* Begin Data excerpt *

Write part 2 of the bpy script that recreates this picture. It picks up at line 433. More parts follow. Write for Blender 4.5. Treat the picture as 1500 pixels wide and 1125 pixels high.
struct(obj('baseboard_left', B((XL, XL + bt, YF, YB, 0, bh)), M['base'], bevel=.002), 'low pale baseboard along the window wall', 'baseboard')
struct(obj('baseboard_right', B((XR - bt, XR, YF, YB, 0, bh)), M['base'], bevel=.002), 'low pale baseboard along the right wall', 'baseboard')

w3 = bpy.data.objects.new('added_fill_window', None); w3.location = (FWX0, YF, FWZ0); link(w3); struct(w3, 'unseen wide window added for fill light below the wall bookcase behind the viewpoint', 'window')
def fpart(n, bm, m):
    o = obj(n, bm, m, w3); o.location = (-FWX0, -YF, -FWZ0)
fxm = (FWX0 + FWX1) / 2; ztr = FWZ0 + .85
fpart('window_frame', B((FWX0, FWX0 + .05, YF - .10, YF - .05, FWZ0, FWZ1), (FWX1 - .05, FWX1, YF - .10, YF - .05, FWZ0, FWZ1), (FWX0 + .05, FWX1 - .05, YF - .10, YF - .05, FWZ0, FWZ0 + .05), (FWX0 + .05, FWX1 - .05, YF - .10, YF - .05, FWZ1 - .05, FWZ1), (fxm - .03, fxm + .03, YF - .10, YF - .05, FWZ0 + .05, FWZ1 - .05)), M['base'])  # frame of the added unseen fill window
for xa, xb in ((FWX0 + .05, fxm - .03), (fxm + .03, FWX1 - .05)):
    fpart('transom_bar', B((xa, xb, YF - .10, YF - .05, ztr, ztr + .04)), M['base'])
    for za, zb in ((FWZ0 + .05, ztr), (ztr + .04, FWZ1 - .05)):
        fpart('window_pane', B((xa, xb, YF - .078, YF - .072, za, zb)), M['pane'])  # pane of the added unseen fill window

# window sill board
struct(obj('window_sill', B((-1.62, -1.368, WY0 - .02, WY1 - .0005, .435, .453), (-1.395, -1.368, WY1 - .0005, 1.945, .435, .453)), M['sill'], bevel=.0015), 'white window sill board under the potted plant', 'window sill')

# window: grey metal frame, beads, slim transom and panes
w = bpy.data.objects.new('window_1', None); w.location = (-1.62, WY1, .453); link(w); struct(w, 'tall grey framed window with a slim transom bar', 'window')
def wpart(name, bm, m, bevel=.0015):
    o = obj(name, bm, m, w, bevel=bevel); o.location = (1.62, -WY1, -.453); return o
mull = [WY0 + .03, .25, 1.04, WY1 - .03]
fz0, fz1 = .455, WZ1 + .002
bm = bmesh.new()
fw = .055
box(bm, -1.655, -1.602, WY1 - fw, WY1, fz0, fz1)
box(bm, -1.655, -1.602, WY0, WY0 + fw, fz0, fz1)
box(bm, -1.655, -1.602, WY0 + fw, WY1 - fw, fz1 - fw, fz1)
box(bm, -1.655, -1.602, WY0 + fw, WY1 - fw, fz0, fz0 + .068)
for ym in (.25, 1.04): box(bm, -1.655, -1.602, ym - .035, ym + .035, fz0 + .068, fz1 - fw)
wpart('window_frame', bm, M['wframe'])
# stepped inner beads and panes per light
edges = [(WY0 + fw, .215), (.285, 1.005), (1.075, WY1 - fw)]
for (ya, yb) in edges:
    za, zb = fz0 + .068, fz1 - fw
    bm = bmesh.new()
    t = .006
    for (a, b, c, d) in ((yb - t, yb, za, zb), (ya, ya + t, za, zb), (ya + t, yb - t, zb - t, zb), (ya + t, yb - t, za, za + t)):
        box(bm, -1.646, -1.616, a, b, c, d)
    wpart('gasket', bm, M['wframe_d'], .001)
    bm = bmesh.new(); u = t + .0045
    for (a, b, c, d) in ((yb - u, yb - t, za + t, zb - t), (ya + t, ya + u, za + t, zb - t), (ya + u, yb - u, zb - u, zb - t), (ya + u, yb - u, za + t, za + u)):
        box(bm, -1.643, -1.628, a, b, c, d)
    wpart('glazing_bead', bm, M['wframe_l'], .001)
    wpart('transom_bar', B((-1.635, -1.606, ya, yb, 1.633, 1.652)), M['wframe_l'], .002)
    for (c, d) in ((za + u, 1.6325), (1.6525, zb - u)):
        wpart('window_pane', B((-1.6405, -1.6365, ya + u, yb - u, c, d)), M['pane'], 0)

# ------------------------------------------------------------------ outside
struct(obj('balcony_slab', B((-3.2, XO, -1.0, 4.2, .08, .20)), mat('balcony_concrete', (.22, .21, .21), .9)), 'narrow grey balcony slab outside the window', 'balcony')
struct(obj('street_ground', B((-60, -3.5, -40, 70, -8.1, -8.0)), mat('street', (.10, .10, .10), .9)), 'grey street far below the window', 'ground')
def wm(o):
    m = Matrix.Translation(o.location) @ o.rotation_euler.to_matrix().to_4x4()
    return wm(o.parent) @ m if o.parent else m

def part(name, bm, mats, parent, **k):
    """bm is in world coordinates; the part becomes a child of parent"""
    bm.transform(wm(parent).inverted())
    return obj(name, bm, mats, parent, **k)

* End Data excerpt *

From the first line to the last, please quote the material above exactly.

#### Correct result:
Write part 2 of the bpy script that recreates this picture. It picks up at line 433. More parts follow. Write for Blender 4.5. Treat the picture as 1500 pixels wide and 1125 pixels high.
struct(obj('baseboard_left', B((XL, XL + bt, YF, YB, 0, bh)), M['base'], bevel=.002), 'low pale baseboard along the window wall', 'baseboard')
struct(obj('baseboard_right', B((XR - bt, XR, YF, YB, 0, bh)), M['base'], bevel=.002), 'low pale baseboard along the right wall', 'baseboard')

w3 = bpy.data.objects.new('added_fill_window', None); w3.location = (FWX0, YF, FWZ0); link(w3); struct(w3, 'unseen wide window added for fill light below the wall bookcase behind the viewpoint', 'window')
def fpart(n, bm, m):
    o = obj(n, bm, m, w3); o.location = (-FWX0, -YF, -FWZ0)
fxm = (FWX0 + FWX1) / 2; ztr = FWZ0 + .85
fpart('window_frame', B((FWX0, FWX0 + .05, YF - .10, YF - .05, FWZ0, FWZ1), (FWX1 - .05, FWX1, YF - .10, YF - .05, FWZ0, FWZ1), (FWX0 + .05, FWX1 - .05, YF - .10, YF - .05, FWZ0, FWZ0 + .05), (FWX0 + .05, FWX1 - .05, YF - .10, YF - .05, FWZ1 - .05, FWZ1), (fxm - .03, fxm + .03, YF - .10, YF - .05, FWZ0 + .05, FWZ1 - .05)), M['base'])  # frame of the added unseen fill window
for xa, xb in ((FWX0 + .05, fxm - .03), (fxm + .03, FWX1 - .05)):
    fpart('transom_bar', B((xa, xb, YF - .10, YF - .05, ztr, ztr + .04)), M['base'])
    for za, zb in ((FWZ0 + .05, ztr), (ztr + .04, FWZ1 - .05)):
        fpart('window_pane', B((xa, xb, YF - .078, YF - .072, za, zb)), M['pane'])  # pane of the added unseen fill window

# window sill board
struct(obj('window_sill', B((-1.62, -1.368, WY0 - .02, WY1 - .0005, .435, .453), (-1.395, -1.368, WY1 - .0005, 1.945, .435, .453)), M['sill'], bevel=.0015), 'white window sill board under the potted plant', 'window sill')

# window: grey metal frame, beads, slim transom and panes
w = bpy.data.objects.new('window_1', None); w.location = (-1.62, WY1, .453); link(w); struct(w, 'tall grey framed window with a slim transom bar', 'window')
def wpart(name, bm, m, bevel=.0015):
    o = obj(name, bm, m, w, bevel=bevel); o.location = (1.62, -WY1, -.453); return o
mull = [WY0 + .03, .25, 1.04, WY1 - .03]
fz0, fz1 = .455, WZ1 + .002
bm = bmesh.new()
fw = .055
box(bm, -1.655, -1.602, WY1 - fw, WY1, fz0, fz1)
box(bm, -1.655, -1.602, WY0, WY0 + fw, fz0, fz1)
box(bm, -1.655, -1.602, WY0 + fw, WY1 - fw, fz1 - fw, fz1)
box(bm, -1.655, -1.602, WY0 + fw, WY1 - fw, fz0, fz0 + .068)
for ym in (.25, 1.04): box(bm, -1.655, -1.602, ym - .035, ym + .035, fz0 + .068, fz1 - fw)
wpart('window_frame', bm, M['wframe'])
# stepped inner beads and panes per light
edges = [(WY0 + fw, .215), (.285, 1.005), (1.075, WY1 - fw)]
for (ya, yb) in edges:
    za, zb = fz0 + .068, fz1 - fw
    bm = bmesh.new()
    t = .006
    for (a, b, c, d) in ((yb - t, yb, za, zb), (ya, ya + t, za, zb), (ya + t, yb - t, zb - t, zb), (ya + t, yb - t, za, za + t)):
        box(bm, -1.646, -1.616, a, b, c, d)
    wpart('gasket', bm, M['wframe_d'], .001)
    bm = bmesh.new(); u = t + .0045
    for (a, b, c, d) in ((yb - u, yb - t, za + t, zb - t), (ya + t, ya + u, za + t, zb - t), (ya + u, yb - u, zb - u, zb - t), (ya + u, yb - u, za + t, za + u)):
        box(bm, -1.643, -1.628, a, b, c, d)
    wpart('glazing_bead', bm, M['wframe_l'], .001)
    wpart('transom_bar', B((-1.635, -1.606, ya, yb, 1.633, 1.652)), M['wframe_l'], .002)
    for (c, d) in ((za + u, 1.6325), (1.6525, zb - u)):
        wpart('window_pane', B((-1.6405, -1.6365, ya + u, yb - u, c, d)), M['pane'], 0)

# ------------------------------------------------------------------ outside
struct(obj('balcony_slab', B((-3.2, XO, -1.0, 4.2, .08, .20)), mat('balcony_concrete', (.22, .21, .21), .9)), 'narrow grey balcony slab outside the window', 'balcony')
struct(obj('street_ground', B((-60, -3.5, -40, 70, -8.1, -8.0)), mat('street', (.10, .10, .10), .9)), 'grey street far below the window', 'ground')
def wm(o):
    m = Matrix.Translation(o.location) @ o.rotation_euler.to_matrix().to_4x4()
    return wm(o.parent) @ m if o.parent else m

def part(name, bm, mats, parent, **k):
    """bm is in world coordinates; the part becomes a child of parent"""
    bm.transform(wm(parent).inverted())
    return obj(name, bm, mats, parent, **k)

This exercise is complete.